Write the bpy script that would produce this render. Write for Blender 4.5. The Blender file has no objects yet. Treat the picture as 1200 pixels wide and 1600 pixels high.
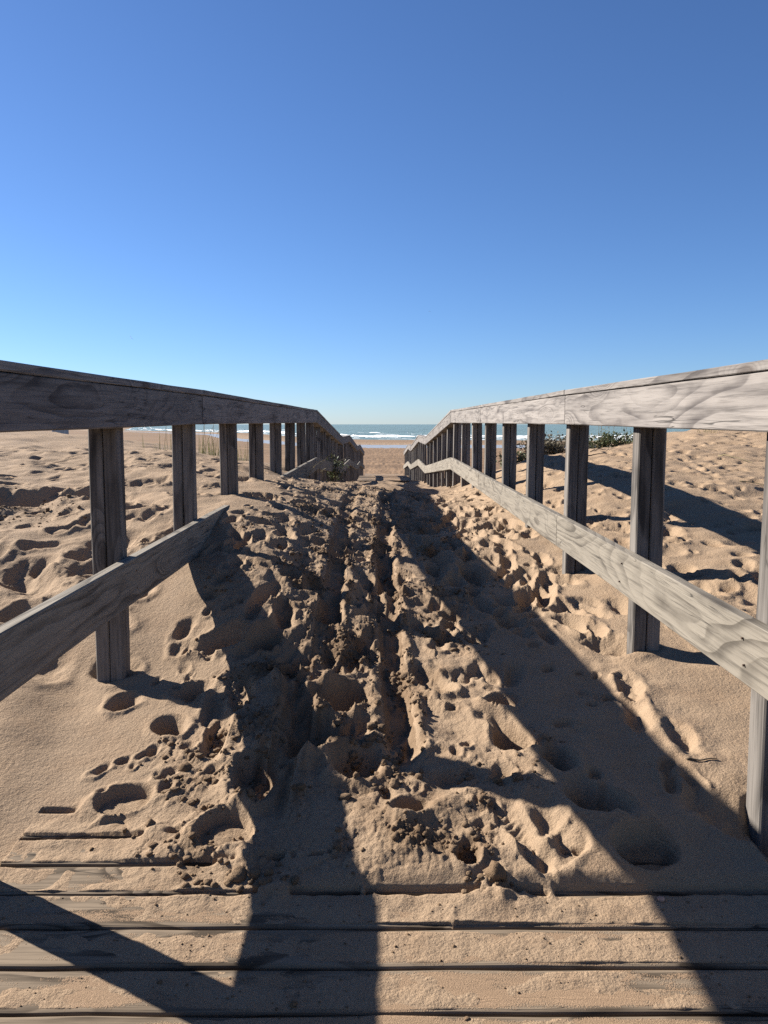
import bpy, bmesh, math, random, time
import numpy as np
from mathutils import Vector, Matrix, Euler

T0 = time.time()
random.seed(7)
RNG = np.random.default_rng(11)
SC = bpy.context.scene
COL = SC.collection

# ------------------------------------------------------------------ camera, sky, sun, exposure
U = 1.18                      # metres per plan unit
EYE = 0.935 * U               # eye height above the deck boards (deck top is z = 0)
PITCH = math.atan(137 / 1202)
cam_d = bpy.data.cameras.new('camera')
cam_d.sensor_fit = 'VERTICAL'
cam_d.sensor_height = 36.0
cam_d.lens = 36.0 * 1202 / 1600
cam_d.clip_start = 0.05
cam_d.clip_end = 60000
cam = bpy.data.objects.new('camera', cam_d)
COL.objects.link(cam)
cam.location = (0, 0, EYE)
cam.rotation_euler = (math.pi / 2 - PITCH, 0, 0)
SC.camera = cam

LAT, BACK = 1.57, 0.88        # shadow run per unit of height: to the right, toward the camera
SUN_EL = math.atan(1 / math.hypot(LAT, BACK))
SUN_AZ = math.atan2(LAT, BACK)          # left of straight ahead
world = bpy.data.worlds.new('World')
SC.world = world
world.use_nodes = True
wn = world.node_tree.nodes
wl = world.node_tree.links
wn.clear()
sky = wn.new('ShaderNodeTexSky')
sky.sky_type = 'NISHITA'
sky.sun_disc = False
sky.sun_elevation = SUN_EL
sky.sun_rotation = -SUN_AZ
sky.altitude = 0
sky.air_density = 0.85
sky.dust_density = 0.12
sky.ozone_density = 8.0
bg = wn.new('ShaderNodeBackground')
bg.inputs['Strength'].default_value = 0.052
wo = wn.new('ShaderNodeOutputWorld')
tint = wn.new('ShaderNodeMix')          # clear maritime air: a little less red over the whole sky
tint.data_type = 'RGBA'
tint.blend_type = 'MULTIPLY'
tint.inputs[0].default_value = 1.0
tint.inputs[7].default_value = (0.87, 0.87, 0.92, 1)
wl.new(sky.outputs[0], tint.inputs[6])
wl.new(tint.outputs[2], bg.inputs['Color'])
wl.new(bg.outputs[0], wo.inputs['Surface'])

sun_d = bpy.data.lights.new('sun', 'SUN')
sun_d.energy = 5.0
sun_d.angle = math.radians(0.5)
sun_d.color = (1.0, 0.94, 0.85)
sun = bpy.data.objects.new('sun', sun_d)
COL.objects.link(sun)
sun.rotation_euler = Vector((LAT, -BACK, -1)).to_track_quat('-Z', 'Y').to_euler()

SC.view_settings.view_transform = 'Standard'
SC.view_settings.look = 'None'
SC.view_settings.exposure = 1.55
SC.view_settings.gamma = 1.0
SC.view_settings.use_curve_mapping = False
SC.cycles.use_denoising = False
SC.cycles.max_bounces = 6
SC.cycles.diffuse_bounces = 3

# ------------------------------------------------------------------ helpers
def link(o, parent=None):
    COL.objects.link(o)
    if parent is not None:
        o.parent = parent
    return o

def tag(o, label=None, cat=None, group=None, kind=None):
    if label: o['label'] = label
    if cat: o['category'] = cat
    if group: o['group'] = group
    if kind: o['kind'] = kind
    return o

def empty(name, loc=(0, 0, 0), parent=None):
    o = bpy.data.objects.new(name, None)
    o.location = loc
    o.empty_display_size = 0.1
    return link(o, parent)

def mesh_np(name, co, faces, mat, smooth=True, attrs=None):
    """mesh from numpy arrays: co (n,3), faces (m,4) or (m,3)"""
    me = bpy.data.meshes.new(name)
    n, m, k = len(co), len(faces), faces.shape[1]
    me.vertices.add(n)
    me.vertices.foreach_set('co', np.ascontiguousarray(co, dtype=np.float32).ravel())
    me.loops.add(m * k)
    me.loops.foreach_set('vertex_index', np.ascontiguousarray(faces, dtype=np.int32).ravel())
    me.polygons.add(m)
    me.polygons.foreach_set('loop_start', np.arange(0, m * k, k, dtype=np.int32))
    me.polygons.foreach_set('loop_total', np.full(m, k, dtype=np.int32))
    me.update(calc_edges=True)
    me.polygons.foreach_set('use_smooth', np.full(m, smooth, dtype=bool))
    if attrs:
        for a, v in attrs.items():
            at = me.attributes.new(a, 'FLOAT', 'POINT')
            at.data.foreach_set('value', np.ascontiguousarray(v, dtype=np.float32).ravel())
    if mat: me.materials.append(mat)
    return me

def obj_bm(name, bm, mat, parent=None, smooth=False):
    me = bpy.data.meshes.new(name)
    bm.normal_update()
    bm.to_mesh(me)
    bm.free()
    if smooth:
        me.polygons.foreach_set('use_smooth', np.full(len(me.polygons), True))
    if mat: me.materials.append(mat)
    return link(bpy.data.objects.new(name, me), parent)

def grid_faces(ny, nx, off=0):
    a = np.arange(ny * nx, dtype=np.int32).reshape(ny, nx) + off
    return np.stack([a[:-1, :-1], a[:-1, 1:], a[1:, 1:], a[1:, :-1]], -1).reshape(-1, 4)

# 2-D gradient noise, vectorised
def _hash(ix, iy, seed):
    h = (ix.astype(np.int64) * 374761393 + iy.astype(np.int64) * 668265263 + seed * 144665) & 0xffffffff
    h = ((h ^ (h >> 13)) * 1274126177) & 0xffffffff
    return (h ^ (h >> 16)) & 0xffff

def perlin(x, y, seed=0):
    x0 = np.floor(x); y0 = np.floor(y)
    fx = (x - x0).astype(np.float32); fy = (y - y0).astype(np.float32)
    def g(dx, dy):
        a = _hash(x0 + dx, y0 + dy, seed).astype(np.float32) * np.float32(2 * math.pi / 65536)
        return np.cos(a) * (fx - dx) + np.sin(a) * (fy - dy)
    u = fx * fx * fx * (fx * (fx * 6 - 15) + 10); v = fy * fy * fy * (fy * (fy * 6 - 15) + 10)
    a = g(0, 0); b = g(1, 0); c = g(0, 1); d = g(1, 1)
    return (a + u * (b - a)) * (1 - v) + (c + u * (d - c)) * v * 1.0

def fbm(x, y, seed, octaves=3, gain=.5):
    o = 0; a = 1.0
    for k in range(octaves):
        o = o + a * perlin(x * 2 ** k, y * 2 ** k, seed + 17 * k)
        a *= gain
    return o

def worley(x, y, seed, vec=False):
    """distance to the nearest jittered cell point, and that cell's random value"""
    x0 = np.floor(x); y0 = np.floor(y)
    best = np.full(x.shape, 9.0, np.float32); val = np.zeros(x.shape, np.float32)
    ex = ey = v2 = np.zeros(x.shape, np.float32)
    for dx in (-1, 0, 1):
        for dy in (-1, 0, 1):
            cx = x0 + dx; cy = y0 + dy
            hx = _hash(cx, cy, seed) / 65536.0; hy = _hash(cx, cy, seed + 5) / 65536.0
            d = np.hypot(cx + .15 + .7 * hx - x, cy + .15 + .7 * hy - y).astype(np.float32)
            m = d < best
            best = np.where(m, d, best)
            if vec:
                ex = np.where(m, x - (cx + .15 + .7 * hx), ex); ey = np.where(m, y - (cy + .15 + .7 * hy), ey); v2 = np.where(m, _hash(cx, cy, seed + 13) / 65536.0, v2)
            val = np.where(m, (_hash(cx, cy, seed + 9) / 65536.0).astype(np.float32), val)
    return (best, val, ex, ey, v2) if vec else (best, val)

def sstep(a, b, x):
    t = np.clip((x - a) / (b - a), 0, 1)
    return t * t * (3 - 2 * t)

# ------------------------------------------------------------------ materials
class NT:
    def __init__(self, name):
        self.m = bpy.data.materials.new(name)
        self.m.use_nodes = True
        self.t = self.m.node_tree
        self.t.nodes.clear()
        self.out = self.t.nodes.new('ShaderNodeOutputMaterial')
    def n(self, typ, props=None, **ins):
        nd = self.t.nodes.new('ShaderNode' + typ)
        for k, v in (props or {}).items(): setattr(nd, k, v)
        for k, v in ins.items():
            k2 = int(k[1:]) if k[0] == 'i' and k[1:].isdigit() else k.replace('_', ' ')
            self.set(nd.inputs[k2], v)
        return nd
    def set(self, sock, v):
        if isinstance(v, bpy.types.NodeSocket): self.t.links.new(v, sock)
        elif isinstance(v, bpy.types.Node): self.t.links.new(v.outputs[0], sock)
        else: sock.default_value = v
    def math(self, op, a, b=0.0, c=0.0, clamp=False):
        nd = self.n('Math', {'operation': op, 'use_clamp': clamp}, i0=a, i1=b, i2=c)
        return nd.outputs[0]
    def mix(self, f, a, b, blend='MIX'):
        nd = self.n('Mix', {'data_type': 'RGBA', 'blend_type': blend})
        self.set(nd.inputs[0], f); self.set(nd.inputs[6], a); self.set(nd.inputs[7], b)
        return nd.outputs[2]
    def ramp(self, f, lo, hi):
        nd = self.n('MapRange', {'interpolation_type': 'SMOOTHSTEP'})
        self.set(nd.inputs[0], f); nd.inputs[1].default_value = lo; nd.inputs[2].default_value = hi
        return nd.outputs[0]
    def noise(self, vec, scale, detail=3, rough=.55, dist=0.0):
        nd = self.n('TexNoise', Vector=vec, Scale=scale, Detail=detail, Roughness=rough, Distortion=dist)
        return nd.outputs[0]
    def vmul(self, v, s):
        return self.n('VectorMath', {'operation': 'MULTIPLY'}, i0=v, i1=s).outputs[0]
    def vadd(self, v, s):
        return self.n('VectorMath', {'operation': 'ADD'}, i0=v, i1=s).outputs[0]

def rgb(r, g, b): return (r, g, b, 1.0)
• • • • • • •
*PROBLEM DETAILS*
Up to and including the line containing "COL = SC.collection", repeat every line from the start of the data, but none of the pictures.

*ANSWER TO THIS EXERCISE*
Write the bpy script that would produce this render. Write for Blender 4.5. The Blender file has no objects yet. Treat the picture as 1200 pixels wide and 1600 pixels high.
import bpy, bmesh, math, random, time
import numpy as np
from mathutils import Vector, Matrix, Euler

T0 = time.time()
random.seed(7)
RNG = np.random.default_rng(11)
SC = bpy.context.scene
COL = SC.collection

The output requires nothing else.